Jan. 9, 2007
 
EDITORIAL: New Tasting Law: More Progress for Beer
 
Sacramento Bee
 
American beer has come a long way since industrial brewing took over the American market when Prohibition ended in 1933.
 
Before Prohibition began in 1920, Americans enjoyed a wide range of beers. After Prohibition, the American brewing industry got a worldwide reputation for beer that was cheap and consistent, but almost uniformly straw-colored and without character or body.
 
Today, Americans are enjoying a beer renaissance. California helped get it started, passing a law in 1983 allowing breweries to sell beer directly to customers without going through a distributor. Here and elsewhere, craft beers have made a comeback. Microbreweries and brew pubs have been reintroducing Americans to a wide variety of fresh, high quality, hand-crafted beers. Americans once again can get a range of brews from pale to dark, hoppy to malty.
 
And restaurant sales of beer have been increasing, despite declines in alcohol consumption. The National Restaurant Association has found that diners want premium-quality craft-brewed beers with their meals.
 
So now Big Beer, with stagnating beer sales, is fighting back. Macro-brew giants Anheuser-Busch, Coors and Miller supported a California law that took effect last Monday, allowing manufacturers and distributors to give free beer samples at restaurants and bars; that was banned in the past.
 
Some small brewers worry that the change might give the large industrial breweries an unfair advantage in marketing. They shouldn't fret.
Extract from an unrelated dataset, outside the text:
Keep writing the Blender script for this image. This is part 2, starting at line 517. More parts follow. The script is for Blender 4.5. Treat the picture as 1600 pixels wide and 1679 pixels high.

The law has strict limits: Beer tasting at a bar or restaurant cannot exceed 8 ounces per person per day; the sample must be served in a glass; and the beer manufacturer or wholesaler cannot offer more than six tastings a year at any given bar or restaurant.
 
Opponents of the new law simply dismissed the whole idea of tasting beer, as opposed to wine, saying "We're talking about beer here." That proves Americans still have a lot to learn about beer.
 
When people sample beers side by side, they have already shown willingness to pick quality brews. The beer Goliaths may believe the law will help them against the Davids running the local craft breweries, but that's unlikely. More likely, the law will force the giants to brew better beers. In a tasting setting, locally produced, hand-crafted beer served fresh can compete any day against characterless, mass-produced brewskis.
 
The new tasting law enhances competition and that is good, any way you pour it.